It was a great week in the stock market. Thursday saw the largest single-day gain since March of 2020.
The S&P 500 gained over 5.5% and the Nasdaq gained nearly 7.5% on Thursday. Then, the market held and continued those gains on Friday. Which is great to see because it is pretty common to see the market go down after big days, as investors look to “take profits” and sell their positions.
All in, the S&P 500 – which is the best measure of the US stock market – finished the week up almost 5%. After being negative going into Thursday.
Softening Inflation
The big news on Thursday was a “lighter than expected” inflation report. The Consumer Price Index (CPI) came in at +0.4% on a monthly basis and +7.7% on an annual basis. Both of these were lower than consensus expectations of +0.6% and +7.9%.
Not that big of a difference. But, as I’ve been saying all along, we don’t need great news to drive the stock market up. All we need is for things to start looking a little better than expected. That is what happens when expectations become overly pessimistic, as they have been all year.

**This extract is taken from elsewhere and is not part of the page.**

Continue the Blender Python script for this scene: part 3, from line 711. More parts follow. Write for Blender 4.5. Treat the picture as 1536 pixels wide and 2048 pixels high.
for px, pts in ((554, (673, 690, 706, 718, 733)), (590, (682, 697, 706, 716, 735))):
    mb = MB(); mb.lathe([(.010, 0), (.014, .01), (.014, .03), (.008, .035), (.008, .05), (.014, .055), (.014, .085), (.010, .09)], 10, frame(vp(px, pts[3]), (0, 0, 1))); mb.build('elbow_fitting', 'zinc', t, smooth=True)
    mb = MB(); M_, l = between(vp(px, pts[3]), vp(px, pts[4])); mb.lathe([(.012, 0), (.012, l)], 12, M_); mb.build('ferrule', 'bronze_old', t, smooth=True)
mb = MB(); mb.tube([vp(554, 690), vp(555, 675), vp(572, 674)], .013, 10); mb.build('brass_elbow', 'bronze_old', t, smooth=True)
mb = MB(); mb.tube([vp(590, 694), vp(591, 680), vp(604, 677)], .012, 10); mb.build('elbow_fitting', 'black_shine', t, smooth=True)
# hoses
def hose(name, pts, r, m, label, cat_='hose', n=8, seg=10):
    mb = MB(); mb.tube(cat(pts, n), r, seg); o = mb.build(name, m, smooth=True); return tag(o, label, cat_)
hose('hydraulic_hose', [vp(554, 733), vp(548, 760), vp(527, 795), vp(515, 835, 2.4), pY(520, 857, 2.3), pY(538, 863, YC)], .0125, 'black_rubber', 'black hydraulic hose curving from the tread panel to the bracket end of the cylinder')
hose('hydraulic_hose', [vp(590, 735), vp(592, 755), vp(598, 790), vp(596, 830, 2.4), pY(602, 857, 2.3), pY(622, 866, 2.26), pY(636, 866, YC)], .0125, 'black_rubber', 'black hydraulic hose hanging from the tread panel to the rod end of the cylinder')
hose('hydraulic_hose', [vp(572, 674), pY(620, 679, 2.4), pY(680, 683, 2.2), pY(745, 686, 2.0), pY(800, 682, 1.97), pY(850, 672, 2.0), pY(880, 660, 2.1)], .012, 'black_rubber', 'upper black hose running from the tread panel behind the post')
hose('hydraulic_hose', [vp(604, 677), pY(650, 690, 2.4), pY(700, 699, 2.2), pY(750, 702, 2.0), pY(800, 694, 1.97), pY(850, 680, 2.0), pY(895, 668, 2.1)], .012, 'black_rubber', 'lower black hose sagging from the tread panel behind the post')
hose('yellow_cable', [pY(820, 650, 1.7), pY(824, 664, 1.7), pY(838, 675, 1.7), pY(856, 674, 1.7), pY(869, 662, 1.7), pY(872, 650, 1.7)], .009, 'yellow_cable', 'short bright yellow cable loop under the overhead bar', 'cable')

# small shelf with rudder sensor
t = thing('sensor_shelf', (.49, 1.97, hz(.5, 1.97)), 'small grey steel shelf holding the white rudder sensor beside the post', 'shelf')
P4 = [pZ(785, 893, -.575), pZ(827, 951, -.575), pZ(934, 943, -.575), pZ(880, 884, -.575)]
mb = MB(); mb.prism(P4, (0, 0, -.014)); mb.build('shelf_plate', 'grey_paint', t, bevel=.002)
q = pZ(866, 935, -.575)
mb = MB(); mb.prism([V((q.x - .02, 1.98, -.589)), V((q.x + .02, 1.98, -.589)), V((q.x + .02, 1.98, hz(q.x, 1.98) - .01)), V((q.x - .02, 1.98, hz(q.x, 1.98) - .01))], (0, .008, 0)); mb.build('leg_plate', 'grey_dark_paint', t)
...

Continued Political Gridlock
There’s another big positive, at least from a stock market perspective. It appears we will continue to have political gridlock in Washington DC. As we await final results of midterm elections rolling in, it appears the Republicans will likely take control of the House and the Senate is still a dead heat.
A Democratic president and a Republican Congress means gridlock. Gridlock means it is difficult to pass any sweeping legislation that could impact the economy. This is good for corporate profits, as it reduces uncertainty and usually creates more effective business planning. Solid corporate profits and falling uncertainty are always a positive for the stock market.
Abundant Reserve Fed Policy
Many think stock market valuations are still too high. And this means the stock market has to go down further. They look at things like P/E ratio (and lately, a variation of this known as the Schiller P/E ratio has been highly talked about) of the overall stock market. And they claim it is too high, relative to historical norms. P/E ratio means the number you get when a company’s stock price is divided by its earnings. So if the price rises faster than a company’s earnings, the P/E ratio increases and it can appear that the price is too high.
But this fails to understand the concept of “abundant reserve” monetary policy, under which the Federal Reserve operates. Put simply, this means the Fed can change interest rates without changing the supply of money in the economy. So they can keep the system flooded with money at all times.
This was not the case in the past. In fact, up until the 2008 Financial Crisis, the Fed operated under a “scarce reserve” monetary policy. But, in 2019, they adopted abundant reserves as their official standard policy.
Why is this important? If there is a scarce supply of something, it costs a lot more. If there is an abundant supply of something, it costs less. And interest rates are simply the cost of money. Scarce policy leads to higher rates. Abundant policy leads to lower rates.
And lower interest rates reduce demand for bonds. Which increases demand for stocks. So, yes, the price of stocks is and has been higher than normal for a while now. But as long as we operate under abundant reserve policy, that should be expected.
Pending Recession?
This is the biggest risk to the stock market right now. Many are projecting we will enter a recession in the early part of next year. This could be the case. But remember, if people are talking about it, the market already knows about it. So this possibility is likely already reflected in stock prices. It is the reason we are currently in a bear market.
So, even if we enter a recession, if it’s milder than expected, the stock market would likely carry on with its ascent. We will see how this plays out.